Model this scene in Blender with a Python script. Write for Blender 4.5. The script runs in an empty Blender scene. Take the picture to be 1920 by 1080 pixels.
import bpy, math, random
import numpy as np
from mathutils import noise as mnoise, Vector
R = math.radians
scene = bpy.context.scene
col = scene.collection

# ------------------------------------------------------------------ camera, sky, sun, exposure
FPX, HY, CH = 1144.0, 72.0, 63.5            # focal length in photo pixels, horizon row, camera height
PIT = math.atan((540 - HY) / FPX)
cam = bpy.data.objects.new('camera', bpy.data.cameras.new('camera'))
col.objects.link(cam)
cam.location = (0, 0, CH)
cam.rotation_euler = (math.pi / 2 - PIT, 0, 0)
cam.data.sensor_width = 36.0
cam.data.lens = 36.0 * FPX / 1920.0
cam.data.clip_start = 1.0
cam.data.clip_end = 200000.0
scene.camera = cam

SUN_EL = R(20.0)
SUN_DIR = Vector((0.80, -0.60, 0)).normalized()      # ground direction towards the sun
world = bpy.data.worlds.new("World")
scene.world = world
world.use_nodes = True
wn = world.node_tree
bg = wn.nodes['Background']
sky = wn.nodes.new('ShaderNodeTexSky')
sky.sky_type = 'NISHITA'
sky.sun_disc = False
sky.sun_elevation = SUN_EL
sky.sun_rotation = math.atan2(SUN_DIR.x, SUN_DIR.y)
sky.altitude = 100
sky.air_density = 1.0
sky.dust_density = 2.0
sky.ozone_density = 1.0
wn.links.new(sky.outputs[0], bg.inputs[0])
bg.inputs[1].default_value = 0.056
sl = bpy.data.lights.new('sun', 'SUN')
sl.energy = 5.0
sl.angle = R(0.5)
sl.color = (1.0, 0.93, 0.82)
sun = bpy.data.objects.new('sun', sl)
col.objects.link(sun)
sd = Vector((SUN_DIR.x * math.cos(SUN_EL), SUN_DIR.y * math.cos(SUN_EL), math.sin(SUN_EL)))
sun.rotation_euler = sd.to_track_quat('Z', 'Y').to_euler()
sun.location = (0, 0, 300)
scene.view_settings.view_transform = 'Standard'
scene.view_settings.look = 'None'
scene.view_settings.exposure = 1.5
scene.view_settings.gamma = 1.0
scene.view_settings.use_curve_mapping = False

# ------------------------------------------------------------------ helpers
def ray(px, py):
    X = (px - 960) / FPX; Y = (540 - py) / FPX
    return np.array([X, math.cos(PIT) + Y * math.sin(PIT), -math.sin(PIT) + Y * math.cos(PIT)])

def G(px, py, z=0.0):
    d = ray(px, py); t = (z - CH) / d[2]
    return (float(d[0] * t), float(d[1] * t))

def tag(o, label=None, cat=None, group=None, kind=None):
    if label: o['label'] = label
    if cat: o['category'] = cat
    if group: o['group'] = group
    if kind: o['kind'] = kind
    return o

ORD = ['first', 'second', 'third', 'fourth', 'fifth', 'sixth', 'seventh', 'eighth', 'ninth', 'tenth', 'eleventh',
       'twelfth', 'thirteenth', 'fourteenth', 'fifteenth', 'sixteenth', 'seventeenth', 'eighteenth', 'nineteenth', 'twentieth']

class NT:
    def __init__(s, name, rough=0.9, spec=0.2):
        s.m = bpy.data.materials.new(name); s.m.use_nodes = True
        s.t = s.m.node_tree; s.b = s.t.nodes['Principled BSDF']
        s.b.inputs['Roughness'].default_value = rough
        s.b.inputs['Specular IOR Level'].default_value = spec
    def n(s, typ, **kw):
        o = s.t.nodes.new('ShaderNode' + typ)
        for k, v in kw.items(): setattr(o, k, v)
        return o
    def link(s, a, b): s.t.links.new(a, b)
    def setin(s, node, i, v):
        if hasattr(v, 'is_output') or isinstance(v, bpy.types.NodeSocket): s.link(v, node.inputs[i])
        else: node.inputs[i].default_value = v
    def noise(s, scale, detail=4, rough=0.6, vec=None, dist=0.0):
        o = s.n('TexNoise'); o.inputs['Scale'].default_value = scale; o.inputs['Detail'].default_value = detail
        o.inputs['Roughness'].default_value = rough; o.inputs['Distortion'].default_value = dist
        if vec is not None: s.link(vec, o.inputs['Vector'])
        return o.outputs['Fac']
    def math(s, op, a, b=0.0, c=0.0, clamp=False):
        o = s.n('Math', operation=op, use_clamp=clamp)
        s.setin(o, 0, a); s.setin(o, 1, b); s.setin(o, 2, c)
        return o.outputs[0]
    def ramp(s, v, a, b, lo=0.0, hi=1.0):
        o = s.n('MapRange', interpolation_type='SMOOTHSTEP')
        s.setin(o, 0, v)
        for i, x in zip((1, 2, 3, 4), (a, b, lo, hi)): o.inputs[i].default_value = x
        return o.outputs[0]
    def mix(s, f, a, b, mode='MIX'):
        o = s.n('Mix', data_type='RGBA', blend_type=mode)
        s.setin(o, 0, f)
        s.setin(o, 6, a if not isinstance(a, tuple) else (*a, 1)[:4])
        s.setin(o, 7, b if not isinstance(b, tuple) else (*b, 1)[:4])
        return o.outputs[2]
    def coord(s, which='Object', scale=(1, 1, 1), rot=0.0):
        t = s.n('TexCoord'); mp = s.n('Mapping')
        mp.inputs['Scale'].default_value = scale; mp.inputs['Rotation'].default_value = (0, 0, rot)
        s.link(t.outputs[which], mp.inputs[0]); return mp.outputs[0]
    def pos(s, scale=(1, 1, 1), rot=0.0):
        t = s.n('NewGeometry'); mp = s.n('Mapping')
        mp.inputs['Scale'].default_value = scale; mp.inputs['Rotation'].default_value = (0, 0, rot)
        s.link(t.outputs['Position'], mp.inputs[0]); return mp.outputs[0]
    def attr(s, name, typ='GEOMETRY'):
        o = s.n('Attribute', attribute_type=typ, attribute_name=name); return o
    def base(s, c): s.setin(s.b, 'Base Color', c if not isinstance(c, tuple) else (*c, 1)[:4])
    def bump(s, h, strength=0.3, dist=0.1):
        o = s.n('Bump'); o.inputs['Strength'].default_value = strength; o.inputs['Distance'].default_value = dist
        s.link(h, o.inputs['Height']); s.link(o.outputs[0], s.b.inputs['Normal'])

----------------

INSTRUCTIONS FOR THE TASK.
List the lines of the material in which the word "pixels" occurs.

WRITTEN RESPONSE.
Model this scene in Blender with a Python script. Write for Blender 4.5. The script runs in an empty Blender scene. Take the picture to be 1920 by 1080 pixels.
FPX, HY, CH = 1144.0, 72.0, 63.5            # focal length in photo pixels, horizon row, camera height